There comes a point where pretending becomes its own kind of exhaustion. You wake up every day trying to act like everything is fine, like you’re not carrying memories that still echo in your chest, like you’re not fighting battles no one else can see. And the truth is, that performance drains you more than the pain ever did. So when the weight finally becomes too much, when the cracks start showing, when the emotions you buried start rising — let them. Let the breaking happen. Sometimes falling apart is the first real step toward becoming whole again.

Let them walls you build up so high to guard yourself fall down and crumble.  

Those walls were built out of necessity, out of survival, out of moments where you had no choice but to protect yourself. But walls don’t just keep danger out — they keep healing out too. They keep love out. They keep growth out. When they finally crumble, it’s not a sign of weakness; it’s a sign that you’re ready for something different. Something softer. Something real. Letting those walls fall is how you make room for the version of you that isn’t built from fear.
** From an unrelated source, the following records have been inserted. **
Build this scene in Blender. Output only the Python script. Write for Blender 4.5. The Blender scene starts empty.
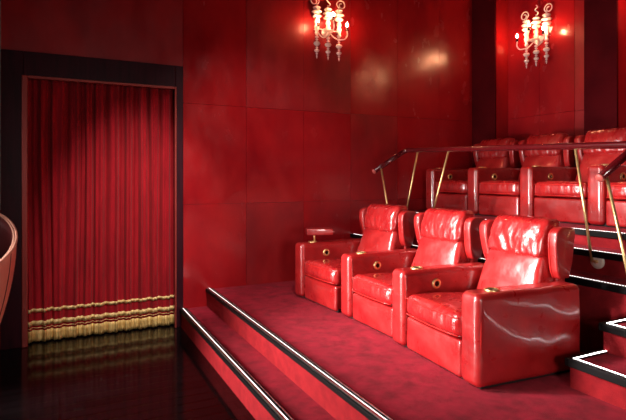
import bpy, bmesh, math, random
from mathutils import Vector, Matrix, noise as mnoise

S = bpy.context.scene
COL = S.collection
random.seed(7)
PI = math.pi

# ------------------------------------------------------------------ materials
def new_mat(name):
    m = bpy.data.materials.new(name)
    m.use_nodes = True
    nt = m.node_tree
    b = nt.nodes['Principled BSDF']
    return m, nt, b

def setin(b, key, v):
    if key in b.inputs:
        b.inputs[key].default_value = v

def mat(name, col, rough=0.5, metal=0.0, spec=0.5, coat=0.0, coat_rough=0.1,
        noise_scale=0, col2=None, bump=0.0, bump_scale=60, bump_detail=4, rough_var=0.0,
        emit=None, emit_s=0.0, trans=0.0, sheen=0.0, stretch=(1, 1, 1), contrast=(0.35, 0.65), bump_dist=0.01):
    m, nt, b = new_mat(name)
    L = nt.links
    c = (col[0], col[1], col[2], 1)
    b.inputs['Base Color'].default_value = c
    b.inputs['Roughness'].default_value = rough
    b.inputs['Metallic'].default_value = metal
    setin(b, 'Specular IOR Level', spec)
    setin(b, 'Coat Weight', coat)
    setin(b, 'Coat Roughness', coat_rough)
    setin(b, 'Transmission Weight', trans)
    setin(b, 'Sheen Weight', sheen)
    if sheen:
        setin(b, 'Sheen Tint', (1, .3, .3, 1))
    if emit:
        setin(b, 'Emission Color', (*emit, 1))
        setin(b, 'Emission Strength', emit_s)
    tc = nt.nodes.new('ShaderNodeTexCoord')
    mp = nt.nodes.new('ShaderNodeMapping')
    mp.inputs['Scale'].default_value = stretch
    L.new(tc.outputs['Object'], mp.inputs['Vector'])
    if noise_scale and col2:
        n = nt.nodes.new('ShaderNodeTexNoise')
        n.inputs['Scale'].default_value = noise_scale
        n.inputs['Detail'].default_value = 6
        n.inputs['Roughness'].default_value = 0.6
        L.new(mp.outputs['Vector'], n.inputs['Vector'])
        r = nt.nodes.new('ShaderNodeValToRGB')
        r.color_ramp.elements[0].position = contrast[0]
        r.color_ramp.elements[1].position = contrast[1]
        r.color_ramp.elements[0].color = c
        r.color_ramp.elements[1].color = (*col2, 1)
        L.new(n.outputs['Fac'], r.inputs['Fac'])
        L.new(r.outputs['Color'], b.inputs['Base Color'])
    if rough_var:
        n2 = nt.nodes.new('ShaderNodeTexNoise')
        n2.inputs['Scale'].default_value = max(noise_scale, 3) * 1.7
        n2.inputs['Detail'].default_value = 5
        L.new(mp.outputs['Vector'], n2.inputs['Vector'])
        mr = nt.nodes.new('ShaderNodeMapRange')
        mr.inputs['From Min'].default_value = 0.3
        mr.inputs['From Max'].default_value = 0.7
        mr.inputs['To Min'].default_value = max(0.02, rough - rough_var)
        mr.inputs['To Max'].default_value = rough + rough_var
        L.new(n2.outputs['Fac'], mr.inputs['Value'])
        L.new(mr.outputs['Result'], b.inputs['Roughness'])
    if bump:
        n3 = nt.nodes.new('ShaderNodeTexNoise')
        n3.inputs['Scale'].default_value = bump_scale
        n3.inputs['Detail'].default_value = bump_detail
        L.new(mp.outputs['Vector'], n3.inputs['Vector'])
        bp = nt.nodes.new('ShaderNodeBump')
        bp.inputs['Strength'].default_value = bump
        bp.inputs['Distance'].default_value = bump_dist
        L.new(n3.outputs['Fac'], bp.inputs['Height'])
        L.new(bp.outputs['Normal'], b.inputs['Normal'])
    return m

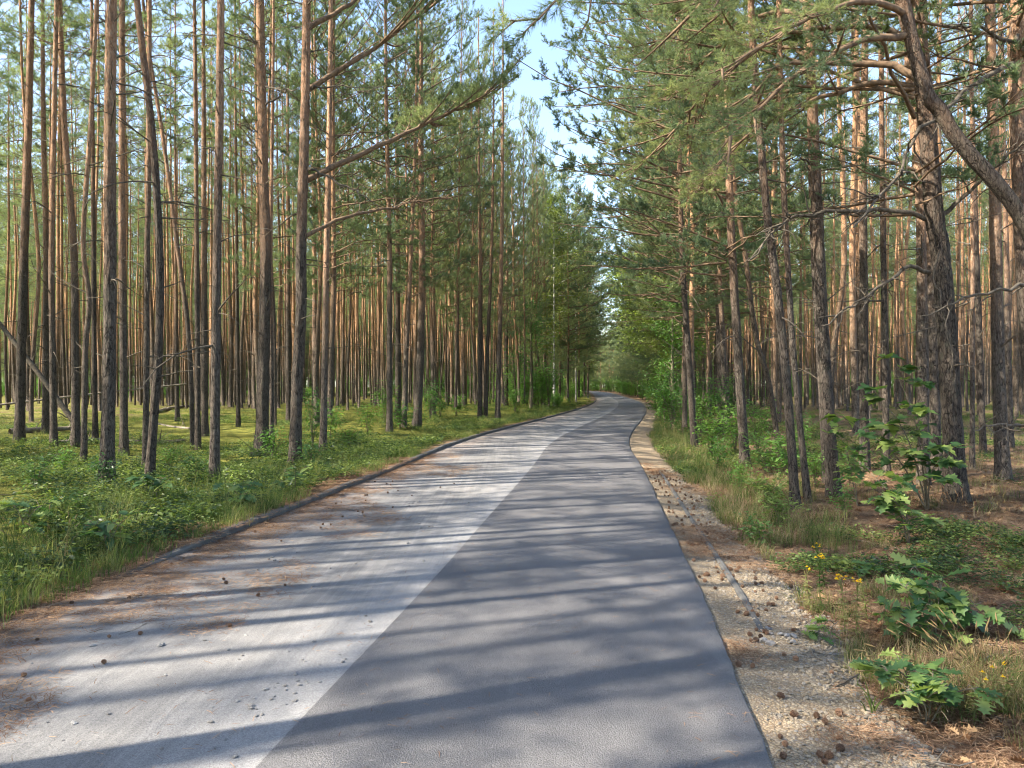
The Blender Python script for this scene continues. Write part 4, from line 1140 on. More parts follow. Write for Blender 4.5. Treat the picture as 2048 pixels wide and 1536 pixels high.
for k, (px, py, lab) in enumerate([
        (215, 1140, 'bright leafy seedling on the near left verge behind tall grass'), (480, 1040, 'leafy seedling between the near smooth brown pine and the kerb'),
        (310, 1030, 'seedling with pale leaves at the foot of the bowed pine'), (60, 1100, 'dark seedling at the left picture edge'),
        (590, 1000, 'seedling at the kerb right in front of the dark knobbly pine')]):
    leafy_plant('oak_seedling', gpt(px, py), lab, 'seedling', [(0.0, 0.0, 0.30), (0.15, 0.05, 0.36), (-0.16, 0.0, 0.33)], OAK_LEAVES[:2] if k % 2 else [leaf_mesh('oval_leaf', OVAL, M['oakleaf'], 0.2, 0.2)], 34, 0.16, 70 + k, spread=0.22, stem_r=0.005)

def shrub_mesh(seed, h, r, nleaf, size, mat, half=OVAL, nstem=6):
    rng = np.random.default_rng(seed)
    mb = MB()
    lv, lq = leaf_strip(half, 0.2, 0.2)
    for s in range(nstem):
        az = rng.random() * 2 * PI
        tip = np.array([math.cos(az) * r * rng.uniform(0.3, 0.9), math.sin(az) * r * rng.uniform(0.3, 0.9), h * rng.uniform(0.6, 1.0)])
        P = smooth_path([np.zeros(3), tip * [0.3, 0.3, 0.6], tip], 8)
        tube(mb, P, np.linspace(0.008, 0.002, 8) * (h ** 0.5), 4, 1, cap=False)
        for b in range(nleaf // nstem):
            f = 0.2 + 0.8 * rng.random() ** 0.7
            p = P[int(f * 7)] + unit(rng.normal(size=3)) * r * 0.42 * rng.random() ** 0.5 * np.array([1, 1, 0.55])
            a = rng.random() * 2 * PI
            d = np.array([math.cos(a), math.sin(a), rng.uniform(-0.4, 0.25)])
            up = unit(np.array([rng.normal() * 0.3, rng.normal() * 0.3, 1.0]))
            if p[2] < 0.02: p[2] = 0.02 + rng.random() * 0.1
            mb.add(frame_leaf(lv, p, d, up, size * rng.uniform(0.6, 1.15)), None, lq, 0)
    return mb
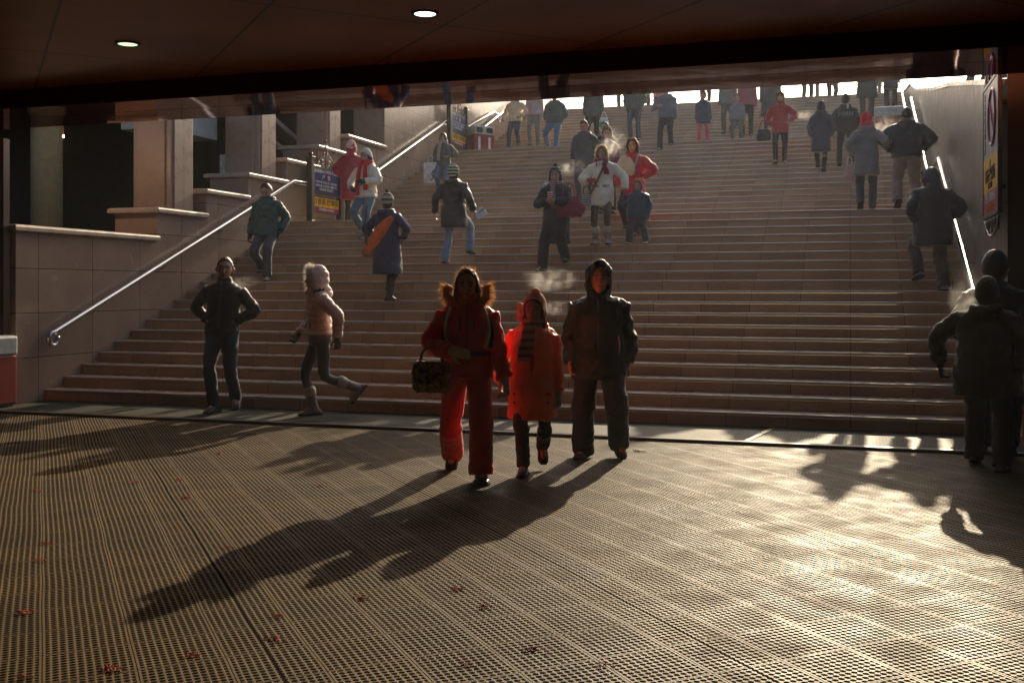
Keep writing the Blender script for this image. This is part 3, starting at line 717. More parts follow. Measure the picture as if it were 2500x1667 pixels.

You will end up eventually letting it all go even though you may feel like you can't you are going to have to to move on.  

Letting go doesn’t happen in one moment. It’s a slow, uneven process — some days you feel lighter, some days you feel like you’re drowning again. But little by little, piece by piece, you release what no longer belongs to you. Even when you think you can’t, life nudges you forward. Healing forces you to confront what you’ve been avoiding, and eventually, you realize that holding on hurts more than letting go ever will. Moving on isn’t forgetting — it’s choosing yourself.

You can't grow holding on to yesterday trauma.  

Growth requires space. It requires honesty. It requires the courage to stop carrying what broke you. You can’t step into your future while dragging the weight of your past behind you. You can’t evolve while replaying the same wounds over and over. At some point, you have to loosen your grip on what hurt you so you can reach for what will heal you. Yesterday can’t teach you anything new — but it can keep you stuck if you let it

What is done is done.  

You can’t rewrite the past, no matter how much you wish you could. You can’t change what happened, but you can change what you do with it. Acceptance isn’t giving up — it’s reclaiming your power. It’s acknowledging that the chapter is over, even if the scars remain. It’s choosing to stop reopening wounds that deserve to finally close.

Use it to grow with and watch those around you more carefully.  

Your past becomes your wisdom. Your pain becomes your intuition. You start seeing people more clearly — who shows up, who disappears, who drains you, who nourishes you. Trauma sharpens your awareness, not to make you cold, but to make you selective. You learn to protect your peace without building new walls. You learn to trust your instincts. You learn that not everyone deserves access to you, and that’s not bitterness — that’s self-respect. Growth teaches you to move differently, choose differently, and love yourself enough to guard your energy with intention.